Gathering in the eccentric grandeur of a Liverpool hotel where one of the public suites is said to be an exact replica of the first class smoking room on the Titanic might not be thought to be the best of omens for the 2009 annual meeting of the Headmasters’ and Headmistresses’ Conference (HMC).
In fact, however, the heads of 250 top co-educational and boys’ schools met in the best of spirits, having just published a survey showing that numbers in their schools were up by 0.5% in September 2009.
The same survey showed, moreover, that their schools had begun to heed the warnings – from mtmconsulting’s Independent Education Sector Report 2010 and the School Fees Payment Survey amongst others – that fee rises would have to be moderated: HMC fees went up by an average 3.4% this year, compared with 5.9% in September 2008.
Chairman Andrew Grant’s combative and pithy speech on “independence in a responsible democracy” drew much comment from education journalists, especially his call for a more gracious recognition, by the Government and the Charity Commission, of the vital contribution independent schools – and the parents who pay their fees – make to the country at a time when the public purse is empty.
The importance of that contribution was starkly underlined with the publication of a report commissioned by HMC from Prof William Richardson of Exeter University.
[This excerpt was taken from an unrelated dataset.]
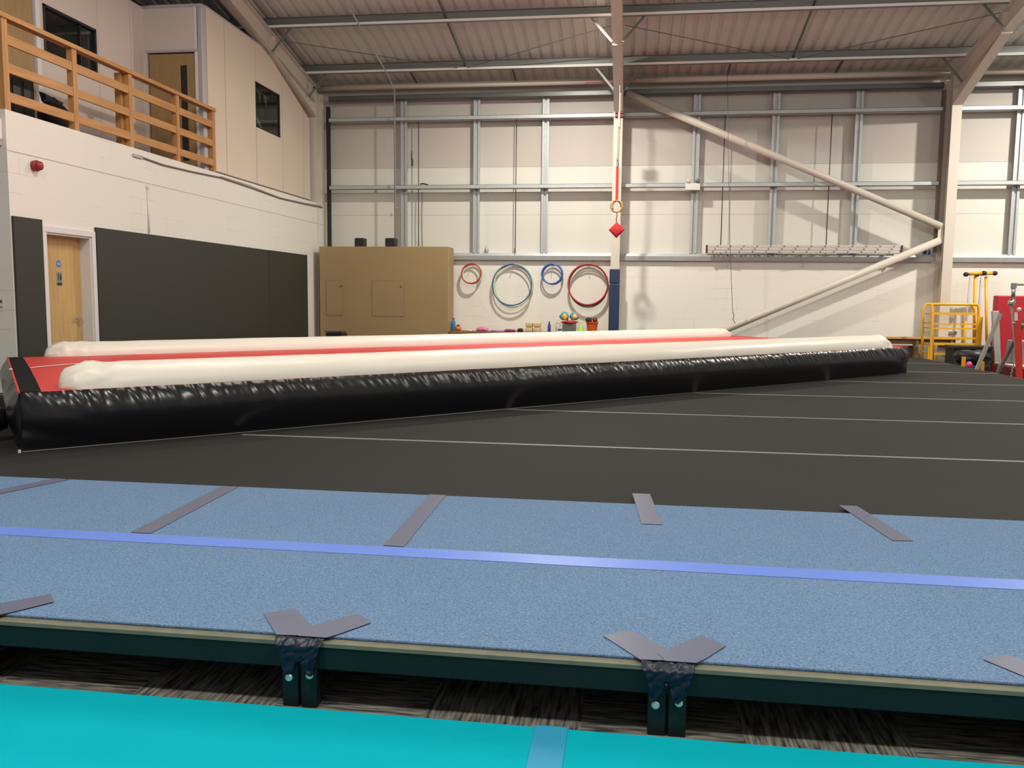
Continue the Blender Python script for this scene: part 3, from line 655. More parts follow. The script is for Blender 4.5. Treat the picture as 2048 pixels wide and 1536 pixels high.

It showed how dependent Britain’s top universities have become on independent schools for well-prepared students on courses in “strategic, important and vulnerable” subjects like science, engineering, maths and modern languages.
And in a keenly-anticipated coda to the conference, Charity Commission chair Dame Suzi Leather, courageously ventured into the lions’ den to try to calm fears about the public benefit test now faced by charitable independent schools. For her pains, she was first skewered by Manchester Grammar School’s High Master, Christopher Ray, who listed the school’s many charitable activities going back over many years, none of which – without its generous bursary scheme – would have been enough to get it through the test, then openly mocked by members, who found her response less than convincing.
mtmconsulting’s Schools Marketing Consultant, Joe Faulkner said, “the topics explored at this year’s HMC conference seem to have been well received by heads and media alike. The importance of school business strategies and the future of the sector was explored in great length at the mtmconsulting conference 2009, and this week’s discussions have followed on naturally. mtm has been following and monitoring the educational PR that has been published and has been interested in the schools’ research, as it sits well alongside our own schools marketing and education business planning.”